I.T. Times
Volume 3. No 3 Information Technology News of the University of California, Davis Spring 1995


Project Is Testbed for Global White Pages


Today the campus, tomorrow, the world. That's the outlook for the Whois++ project underway at UCD under the direction of I.T.'s Ken Weiss. Whois, of course, is the online white pages directory that allows us to find the e-mail address of any UC Davis account holder through gopher with the stroke of a key. Similar Whois directories in place at other campuses can be accessed through the World Wide Web.

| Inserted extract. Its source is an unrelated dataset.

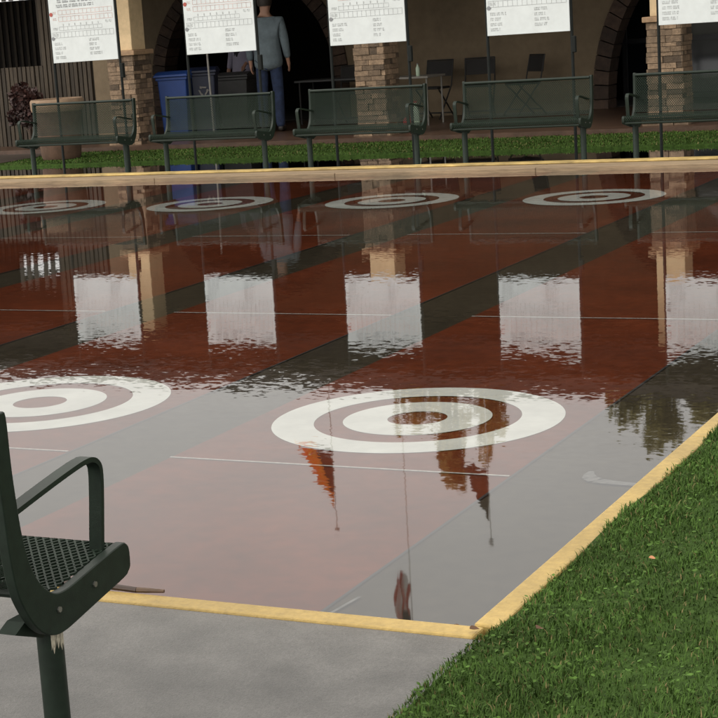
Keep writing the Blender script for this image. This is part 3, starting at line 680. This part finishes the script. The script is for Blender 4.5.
# ------------------------------------------------------------------ people
def skin(name,verts,edges,m,parent,sub=2,root=0):
    me=bpy.data.meshes.new(name); me.from_pydata([v[:3] for v in verts],edges,[]); me.materials.append(m)
    o=bpy.data.objects.new(name,me); COL.objects.link(o); o.parent=parent
    md=o.modifiers.new('skin','SKIN'); md.use_smooth_shade=True
    sk=me.skin_vertices[0].data
    for i,v in enumerate(verts):
        r=v[3]; sk[i].radius=(r,r) if not isinstance(r,tuple) else r
        sk[i].use_root=(i==root)
    s=o.modifiers.new('sub','SUBSURF'); s.levels=sub; s.render_levels=sub
    return o
def make_person(label,loc,rz,scale,shirtm,trouserm,arms,vest=None):
    t=thing('person',label,'person',loc,R(rz)); t.scale=(scale,)*3
    # joints, facing -y; arms = {side: (elbow, wrist)}
    V=[(0,0,.96,(.13,.10)),(0,.01,1.15,(.125,.095)),(0,.015,1.34,(.15,.10)),(0,.01,1.45,(.07,.065)),(0,-.005,1.53,(.052,.055)),(0,-.012,1.60,(.072,.085)),(0,-.008,1.68,(.078,.095)),(0,0,1.745,(.05,.06)),(0,-.108,1.625,.014)]
    E=[(0,1),(1,2),(2,3),(3,4),(4,5),(5,6),(6,7),(5,8)]
    for s in (-1,1):
        n=len(V); V+=[(s*.175,.01,1.40,.062),(*arms[s][0],.045),(*arms[s][1],.028)]; E+=[(2,n),(n,n+1),(n+1,n+2)]
        el,wr=Vector(arms[s][0]),Vector(arms[s][1]); d=(wr-el).normalized(); side=Vector((0,-1,0)) if abs(d.y)<.7 else Vector((0,0,-1))
        pal=wr+d*.07; k=len(V); V.append((*pal,(.024,.034))); E.append((n+2,k))
        for q,(off,ln) in enumerate(((-.03,.062),(-.01,.074),(.01,.07),(.028,.056))):
            b=pal+side*(-off)+d*.02; c=b+d*ln*.6-Vector((s*.006,0,0)); e=b+d*ln-Vector((s*.018,0,0)); f=len(V)
            V+=[(*b,.0095),(*c,.0088),(*e,.007)]; E+=[(k,f),(f,f+1),(f+1,f+2)]
        b=wr+d*.03+side*.03; c=b+d*.04+side*.018; f=len(V); V+=[(*b,.011),(*c,.009)]; E+=[(n+2,f),(f,f+1)]
        f=len(V); V+=[(s*.095,0,.90,.088),(s*.105,-.01,.50,.058),(s*.11,.01,.10,.040),(s*.115,-.14,.035,.034)]; E+=[(0,f),(f,f+1),(f+1,f+2),(f+2,f+3)]
        f=len(V); V+=[(s*.082,.01,1.64,.014)]; E+=[(5,f)]
    body=skin('body',V,E,M['skin'],t)
    # shirt
    V=[(0,.0,.76,(.215,.175)),(0,.0,.93,(.205,.165)),(0,.01,1.15,(.175,.138)),(0,.015,1.33,(.18,.125)),(0,.012,1.44,(.085,.08))]; E=[(0,1),(1,2),(2,3),(3,4)]
    for s in (-1,1):
        n=len(V); el,wr=Vector(arms[s][0]),Vector(arms[s][1]); cu=el.lerp(wr,.92)
        V+=[(s*.19,.01,1.39,.076),(*el,.060),(*cu,.044)]; E+=[(3,n),(n,n+1),(n+1,n+2)]
    skin('shirt',V,E,shirtm,body)
    if vest: skin('vest',[(0,0,.95,(.185,.15)),(0,.01,1.15,(.175,.142)),(0,.015,1.36,(.20,.14)),(0,.012,1.43,(.10,.09))],[(0,1),(1,2),(2,3)],vest,body)
    V=[(0,0,.94,(.130,.10))]; E=[]
    for s in (-1,1):
        f=len(V); V+=[(s*.090,0,.84,.092),(s*.105,-.01,.50,.075),(s*.11,.01,.045,.062)]; E+=[(0,f),(f,f+1),(f+1,f+2)]
    skin('trousers',V,E,trouserm,body)
    for s in (-1,1): skin('shoe',[(s*.11,.05,.045,.044),(s*.112,-.06,.042,.046),(s*.115,-.18,.034,.034)],[(0,1),(1,2)],M['shoe'],body)
    hm=MB(); hm.lathe([(0,.125),(.05,.115),(.082,.08),(.098,.02),(.097,-.03),(.085,-.07)],20,(0,.014,1.66)); 
    hm.v=[(x,(y if y>-.02 else y*1.0)+0,z) if not (y<-.05 and z<1.69) else (x*.9,-.04,z+.03) for x,y,z in hm.v]
    hm.build('hair',M['hair'],body,smooth=True)
    for s in (-1,1): MB().lathe([(0,-.011),(.009,-.006),(.012,0),(.009,.006),(0,.011)],10,(s*.032,-.098,1.66)).build('eye',M['eye'],body,smooth=True)
    return t
make_person('person in a pale blue long-sleeved shirt and blue jeans, seen from behind',(-10.40,18.55,.15),195,1.25,M['shirt'],M['jeans'],{-1:((-.235,.03,1.14),(-.245,-.06,.90)),1:((.24,.03,1.14),(.245,-.05,.89))})
make_person('person in a dark vest with one lavender sleeve, half hidden behind a scoreboard',(-11.85,20.35,.15),-12,1.06,M['lav'],M['vest'],{-1:((-.24,.02,1.15),(-.26,-.05,.90)),1:((.29,-.10,1.16),(.36,-.36,1.0))},M['vest'])

# ------------------------------------------------------------------ flagpoles, trees beyond the building
def limp_flag(z0,H,L_,drop,out):
    nu,nv=26,16; vs=[];fs=[];uv=[]
    for j in range(nv+1):
        for i in range(nu+1):
            u,v=i/nu,j/nv      # v: 0 bottom of the hoist, 1 top
            if drop:      # hangs in a wedge, gathered at the top and spread at the foot
                zz=z0-(1-v)*H-u*drop*(1-v)+.10*math.sin(u*11)*u*(1-v)
                x=-u*L_*(1-v)**.85-.015+.03*math.sin(v*19+u*4)*u
                fold=math.sin(u*13+v*3)*.10*(1-v)
            else:         # hangs straight down in upright folds
                zz=z0-u*H*(1-.10*math.sin(v*9))-(1-v)*.10
                x=-(1-v)*L_*(.55+.45*math.sin(.4+u*2.3))-.015+.035*math.sin(u*9+v*6)
                fold=math.sin(v*17+u*2)*.08
            vs.append((x,fold,zz)); uv.append((u,v))
    for j in range(nv):
        for i in range(nu): a=j*(nu+1)+i; fs.append((a,a+1,a+nu+2,a+nu+1))
    return vs,fs,uv
def flagpole(label,flabel,x,y,top,r,mp,mf,z0,H,L_,drop,out):
    t=thing('flagpole',label,'flagpole',(x,y,-.06))
    MB().tube([(0,0,0),(0,0,top*.5),(0,0,top)],[r*1.5,r*1.2,r*.8],12).build('pole',mp,t,smooth=True)
    MB().lathe([(0,-.06),(.05,-.04),(.06,0),(.04,.05),(0,.06)],12,(0,0,top+.05)).build('finial',mp,t,smooth=True)
    vs,fs,uv=limp_flag(z0,H,L_,drop,out); m=MB().add(vs,fs); f=m.build('flag',mf,None,smooth=False,fix=False); f.location=(x-r,y,-.06)
    f.data.polygons.foreach_set('use_smooth',[True]*len(f.data.polygons))
    l=f.data.uv_layers.new(name='UVMap'); l.data.foreach_set('uv',[c for lp in f.data.loops for c in uv[lp.vertex_index]])
    tag(f,flabel,'flag')
flagpole('short dark flagpole mirrored left of the middle, carrying the orange flag','orange and dark flag hanging limp, mirrored in the water',-14.22,27.6,9.35,.011,M['polebrown'],M['flag_or'],8.80,1.15,.92,.28,0)
flagpole('short dark flagpole mirrored right of the middle, carrying the dark flag','dark brown flag hanging limp, mirrored in the water',-10.55,27.6,9.4,.011,M['polebrown'],M['flag_dark'],8.95,1.10,.62,.25,0)
flagpole('tallest pale flagpole mirrored in the middle, carrying the striped flag','red and white striped flag hanging limp from the tallest pole',-12.50,27.6,12.6,.014,M['pole'],M['flag_us'],11.75,1.35,.40,0,0)
def tree(label,x,y,h,trunk_r,crowns,m,leaf,n,seed,group='trees beyond the clubhouse'):
    t=thing('tree',label,'tree',(x,y,-.06),0,group)
    tr=MB(); tr.tube([(0,0,0),(.1,0,h*.3),(-.05,.05,h*.6),(0,0,h*.9)],[trunk_r,trunk_r*.8,trunk_r*.5,.03],10)
    r=random.Random(seed)
    for c,e in crowns:
        for k in range(3):
            tr.tube([(0,0,h*r.uniform(.3,.55)),(c[0]*.6+r.uniform(-.3,.3),c[1]*.6,c[2]-e[2]*.3),(c[0]+r.uniform(-.4,.4)*e[0],c[1]+r.uniform(-.4,.4)*e[1],c[2]+e[2]*r.uniform(0,.5))],[trunk_r*.35,trunk_r*.2,.015],6)
    tr.build('trunk',M['bark'],t,smooth=True)
    f=MB()
    for q,(c,e) in enumerate(crowns):
        g_=foliage(n//len(crowns),(c,e),leaf,seed+q,clumps=18,fill=.8); f.add(g_.v,g_.f); f.c[-len(g_.v):]=g_.c
    f.build('crown',m,t,fix=False)
tree('olive brown tree mirrored beside the dark flag',-13.3,32,9.7,.2,[((0,0,7.4),(.75,.8,1.7)),((.1,0,8.9),(.40,.42,1.0)),((1.15,.1,7.7),(.5,.6,1.6)),((-.85,.1,7.2),(.65,.6,1.35)),((.1,0,5.6),(1.5,1.3,1.5))],M['leaf_olive'],.10,4600,21)
tree('green brown tree mirrored at the right edge of the water',-8.0,32,9.0,.2,[((0,0,7.3),(.75,.8,1.7)),((-.95,.2,7.0),(.5,.6,1.4)),((1.0,0,6.9),(.65,.7,1.5)),((0,0,5.3),(1.8,1.3,1.7))],M['leaf_brown'],.10,4400,35)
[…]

The Whois++ project will expand the Whois search capability to the entire University of California system, enabling a user to track down an e-mail account holder at any of the university campuses simply by typing in Whois++ and a last name. In other words, when Whois++ is in place in six or eight months, it will no longer be necessary to know the name of the campus in order to locate e-mail account holders anywhere in the UC system But that's only the beginning. If the project is successful and satisfies Internet "rough consensus " standards of efficacy, the protocol is likely to be ballooned to global scale -- making it possible to find e-mail account holders anywhere in the world without the need for knowing the name of the appropriate server. Instead, Whois++ will go to what Weiss calls "a world centroid " to locate e-mail addresses.

Weiss, who is the UC Project Manager for the National Science Foundation-funded Whois++ testbed project, believes the prospects for global application are good.

"I think it will work, " he says, "and in the electronic world, rough consensus can happen fairly rapidly, like (it did) with the World Wide Web -- in just a few months. " The white pages project was chosen for funding, says Weiss, "because it's a small enough data problem that you don't have to argue about what to include or not include, but it's also applicable to other kinds of information."